Quantité de paroles révélatrices montrent qu'il en est ainsi. Combien de fois, par exemple, n'entend-on pas répéter ce lieu commun : : Catholiques, protestants, juifs ou libres-penseurs, nous sommes tous Français", exactement comme s'il s'agissait de petites factions territoriales du pays, comme on dirait : "Marseillais, Lyonnais ou Parisiens, nous sommes tous Français. Dans des textes émanés du pape, on peut lire : "Non seulement du point de vue chrétien, mais plus généralement du point de vue humain ..."; comme si le point de vue chrétien, qui ou bien n'a aucun sens, ou bien prétend envelopper toutes choses dans ce monde et dans l'autre, avait un degré de généralité moindre que le point de vue humain. On ne peut concevoir un aveu de faillite plus terrible. Voilà comment se paie les anathema sit. En fin de compte, la religion, dégradée au rang d,affaire privée, se réduit au choix d'un lieu ou aller passer une heure ou deux, le dimanche matin.
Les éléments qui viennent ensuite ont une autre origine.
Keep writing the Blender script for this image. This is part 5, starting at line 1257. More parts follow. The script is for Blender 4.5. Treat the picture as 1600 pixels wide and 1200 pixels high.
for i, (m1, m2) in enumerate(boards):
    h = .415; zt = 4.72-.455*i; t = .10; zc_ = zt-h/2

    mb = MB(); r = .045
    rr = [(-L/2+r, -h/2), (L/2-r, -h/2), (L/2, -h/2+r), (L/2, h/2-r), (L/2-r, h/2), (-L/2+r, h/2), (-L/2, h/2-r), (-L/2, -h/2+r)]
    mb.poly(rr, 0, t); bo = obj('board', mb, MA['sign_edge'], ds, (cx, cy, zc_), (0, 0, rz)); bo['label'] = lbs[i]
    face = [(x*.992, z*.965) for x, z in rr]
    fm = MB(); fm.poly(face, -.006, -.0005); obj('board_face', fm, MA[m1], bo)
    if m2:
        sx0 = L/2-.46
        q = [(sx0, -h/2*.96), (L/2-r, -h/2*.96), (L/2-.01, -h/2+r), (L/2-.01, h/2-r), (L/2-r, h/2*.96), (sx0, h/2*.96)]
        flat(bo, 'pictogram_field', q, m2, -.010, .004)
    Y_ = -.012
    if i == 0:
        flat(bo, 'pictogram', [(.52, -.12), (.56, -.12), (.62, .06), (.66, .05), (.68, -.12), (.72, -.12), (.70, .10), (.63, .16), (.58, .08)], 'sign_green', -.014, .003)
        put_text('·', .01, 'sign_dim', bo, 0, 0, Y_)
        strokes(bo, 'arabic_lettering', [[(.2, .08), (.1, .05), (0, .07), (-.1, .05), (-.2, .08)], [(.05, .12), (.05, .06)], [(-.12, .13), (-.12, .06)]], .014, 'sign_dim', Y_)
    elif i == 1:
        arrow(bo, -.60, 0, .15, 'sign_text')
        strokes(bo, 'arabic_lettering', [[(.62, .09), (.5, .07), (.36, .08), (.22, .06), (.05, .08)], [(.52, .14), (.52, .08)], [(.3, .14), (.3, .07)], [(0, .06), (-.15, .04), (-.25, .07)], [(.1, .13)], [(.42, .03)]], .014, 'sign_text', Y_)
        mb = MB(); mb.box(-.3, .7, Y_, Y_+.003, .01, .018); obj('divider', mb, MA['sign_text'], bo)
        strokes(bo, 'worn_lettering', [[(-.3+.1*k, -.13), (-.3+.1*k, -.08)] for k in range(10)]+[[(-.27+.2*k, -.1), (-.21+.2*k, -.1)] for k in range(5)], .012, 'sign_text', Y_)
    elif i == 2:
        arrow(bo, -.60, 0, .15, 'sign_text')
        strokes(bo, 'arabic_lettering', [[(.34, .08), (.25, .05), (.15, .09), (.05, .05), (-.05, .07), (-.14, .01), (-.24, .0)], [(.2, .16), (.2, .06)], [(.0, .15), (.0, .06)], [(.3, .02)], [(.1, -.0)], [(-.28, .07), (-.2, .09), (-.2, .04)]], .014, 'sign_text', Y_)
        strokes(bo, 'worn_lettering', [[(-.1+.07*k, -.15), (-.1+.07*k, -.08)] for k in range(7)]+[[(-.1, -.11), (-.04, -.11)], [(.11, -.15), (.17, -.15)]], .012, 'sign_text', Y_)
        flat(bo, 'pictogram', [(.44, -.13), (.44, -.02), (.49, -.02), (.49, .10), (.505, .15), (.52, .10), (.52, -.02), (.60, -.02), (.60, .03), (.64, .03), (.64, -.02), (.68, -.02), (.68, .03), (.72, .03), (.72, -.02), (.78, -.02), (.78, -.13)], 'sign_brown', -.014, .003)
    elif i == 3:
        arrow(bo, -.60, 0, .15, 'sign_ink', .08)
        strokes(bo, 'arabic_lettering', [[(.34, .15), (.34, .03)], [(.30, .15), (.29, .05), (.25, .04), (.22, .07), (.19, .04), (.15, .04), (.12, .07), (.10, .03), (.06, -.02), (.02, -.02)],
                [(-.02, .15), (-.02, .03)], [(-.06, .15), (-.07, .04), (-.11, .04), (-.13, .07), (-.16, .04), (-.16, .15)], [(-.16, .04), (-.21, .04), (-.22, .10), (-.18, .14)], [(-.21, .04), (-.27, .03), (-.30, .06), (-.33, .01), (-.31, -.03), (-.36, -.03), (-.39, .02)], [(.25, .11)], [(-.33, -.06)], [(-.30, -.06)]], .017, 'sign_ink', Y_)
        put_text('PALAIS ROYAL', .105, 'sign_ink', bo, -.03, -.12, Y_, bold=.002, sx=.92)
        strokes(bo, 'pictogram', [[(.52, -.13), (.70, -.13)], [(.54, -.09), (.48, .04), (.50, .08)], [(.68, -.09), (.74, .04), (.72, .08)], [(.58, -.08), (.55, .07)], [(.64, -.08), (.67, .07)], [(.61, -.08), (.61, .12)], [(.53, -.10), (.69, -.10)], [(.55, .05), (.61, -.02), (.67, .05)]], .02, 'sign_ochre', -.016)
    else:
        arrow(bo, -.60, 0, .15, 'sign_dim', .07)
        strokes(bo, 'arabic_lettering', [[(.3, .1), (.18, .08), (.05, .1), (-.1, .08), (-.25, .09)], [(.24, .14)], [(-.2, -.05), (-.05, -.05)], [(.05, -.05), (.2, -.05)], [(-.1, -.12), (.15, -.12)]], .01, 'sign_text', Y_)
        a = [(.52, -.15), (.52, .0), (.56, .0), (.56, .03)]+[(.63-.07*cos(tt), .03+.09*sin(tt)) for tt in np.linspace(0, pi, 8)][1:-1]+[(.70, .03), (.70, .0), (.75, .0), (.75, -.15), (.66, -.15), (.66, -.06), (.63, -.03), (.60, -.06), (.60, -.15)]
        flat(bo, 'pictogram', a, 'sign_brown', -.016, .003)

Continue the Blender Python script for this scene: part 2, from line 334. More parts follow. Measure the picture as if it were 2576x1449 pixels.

Ce qu'il y a de comique, c'est que la religion, c'est à dire la relation de l'homme avec Dieu, n'est pas regardée aujourd'hui comme une chose trop sacrée pour l'intervention d'aucune autorité extérieure, mais est mise au nombre des choses que l'État laisse à la fantaisie de chacun, comme étant de peu d'importance au regard des affaires publiques. C'est là la signification actuelle du mot de tolérance. " (p. 164)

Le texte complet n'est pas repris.